That Cover!

by Anna Bradley | August 8, 2019

4 Replies

Have you all seen the cover of the books in Sherry Thomas’s Lady Sherlock series? THE ART OF THEFT, the next book in that series releases on Oct. 15, 2019. I just saw a post on Instagram with her new cover, and it is gorgeous!

Sherry’s books have always been ahead of the curve, and this cover convinced me we have a revolution happening in romance novel covers. We’ve all seen the colorful covers on the latest contemporary women’s fiction/ romances. Helen Hoang’s latest release, THE BRIDE TEST, is a great example of one of these sleek, modern covers.

But one thing we haven’t seen much of is these illustrated covers on historical romance novels. I’ve been wondering if the historical was going to go the way of the contemporary romance and experiment with a new look, and I have to say, I wasn’t convinced it was going to happen.

Then I saw Sherry’s new cover. It’s not an illustration, and the Lady Sherlock books also aren’t strictly romance novels. Amazon categorizes THE ART OF THEFT as a “Historical Mystery” first, with a secondary ranking as a “Victorian Historical Romance.”

Still, that cover…

Do you all think historical romance is moving away from the “hero or heroine, hero + heroine, or gorgeous gown” covers and in a more creative direction? Do you think we should be going there? Have you seen any really great historical romance covers you think are challenging the historical romance status quo?

I’d love to hear your thoughts!

4 thoughts on “That Cover!”

  1. Regina M says:

    I have long believed that the historical romance genre has needed to update their covers. I’m so tired of (and even cringe sometimes) over the passionate embraces, gorgeous (but boring) gowns, suggestive poses, and half-naked couples. Sheesh. I’m all for the SUGGESTION of what’s behind the cover.
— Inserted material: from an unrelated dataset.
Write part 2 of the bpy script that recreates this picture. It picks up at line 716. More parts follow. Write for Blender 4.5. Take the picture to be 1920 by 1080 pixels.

A partial body shot (A Song For the Stars, Ilma Todd); a scene (Daughters of Northern Shores, Joanne Bischof); a fully-clothed hero doing everyday stuff (Bound For Temptation, Tess Lesue); something more abstract (The Matrimonial Advertisement, Mimi Matthews or Kiss of the Spindle, Nancy Campbell Allen); or colorfully illustrated (Dear Mrs. Bird, AJ Pearce or The Kiss Quotient, Helen Hoang) just to name a few. Work the titles harder. Yes, we’ve come a long way from the Fabio model standing over a heroine kneeling at his feet (yuk), but we’re due again for something a bit more tasteful, less overt. I love sex in my romance novels, but I sure don’t want it plastered all over the cover!

  2. Jean says:

    I do like the Historical Romance bookcovers that’s how the Hero and the Heroine the best and do not want this trend to go away. I tend to not look at a book that has an uninteresting cover unless it is written by an author I like to read their books.

  3. Anna Bradley says:

    Thanks so much for your comment, Regina. I’ve been looking at some of the titles you mentioned in your post, and can see where you’re coming from with the idea of a new historical romance cover aesthetic. I started noticing the cover revolution with the illustrated contemporary romance covers, but despite some really creative ones, like the covers of the books in Sherry Thomas’s Lady Sherlock series, I have to agree with you that historical has some catching up to do!

  4. Anna Bradley says:

    Thanks so much for your comment, Jean! I think there are a lot of readers out there who feel the same way you do – they love the classic historical romance covers. It is tough to argue with the handsome heroes gracing the covers of our historical favorites, isn’t it?